Despite market volatility in December, the fourth quarter of 2024 showcased the continued dominance of US equities, particularly in the Large Cap Growth segment, which posted an impressive 7.1% gain. This outperformance came amid significant market divergences, with developed international markets declining as the U.S. dollar strengthened and fixed income markets struggling as the 10-year Treasury yield climbed to 4.6% on worries about inflation and rising government debt. The U.S. economy demonstrated remarkable resilience, with strong holiday consumer spending and robust labor market data. However, persistent inflation prompted the Federal Reserve to maintain a more hawkish stance even while implementing its third consecutive rate cut to 4.25-4.5%. Given the combination of strong economic fundamentals and ongoing policy challenges, markets appear poised for continued complexity as we enter 2025.
Key Takeaways
- US Dominance: The S&P 500’s modest -2.4% monthly decline in December masks a significant divergence from global markets, as US equities continued to outperform international peers across market caps and styles. While developed international markets fell -2.3% for the month, their quarterly decline of -8.1% highlights the sustained strength of US market but also the strength of the US dollar.
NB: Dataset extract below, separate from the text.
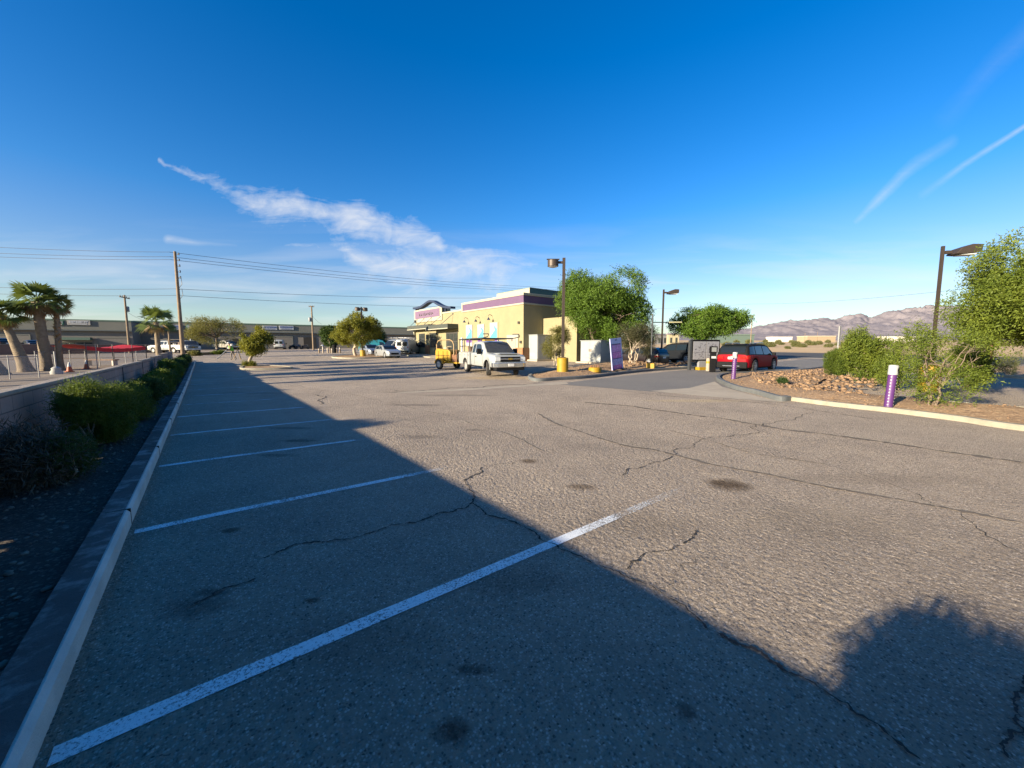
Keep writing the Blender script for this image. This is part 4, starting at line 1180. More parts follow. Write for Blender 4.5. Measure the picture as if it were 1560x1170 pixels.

- Growth Leadership: Large Cap Growth stocks demonstrated remarkable resilience with a 0.9% monthly return for December and 7.1% gain for Q4, dramatically outperforming Value’s -6.8% monthly and -2.0% quarterly declines. This performance gap underscores the ongoing market preference for strong growth prospects as rates stay high.
- Small Cap Struggle: Small cap stocks faced significant headwinds with a sharp -8.3% monthly decline, though managing a slight 0.3% quarterly gain, highlighting the challenging environment for smaller companies. Investors are conflicted and thought we would see a more significant rotation into small caps as rates were cut. Policy uncertainty caused the long-end of the yield curve to rise, cutting expectations for these firms.
- Fixed Income Pressure: The fixed income market reflected ongoing rate uncertainty, with long-term Treasury bonds declining -6.4% in December and -9.7% for the quarter, as the 10y Treasury yield moved from 3.9-4.6% during the quarter. Bond returns for the year were more muted than expected given the high starting point for yields and the 10y Treasury yield will start 2025 higher than at the start of 2024.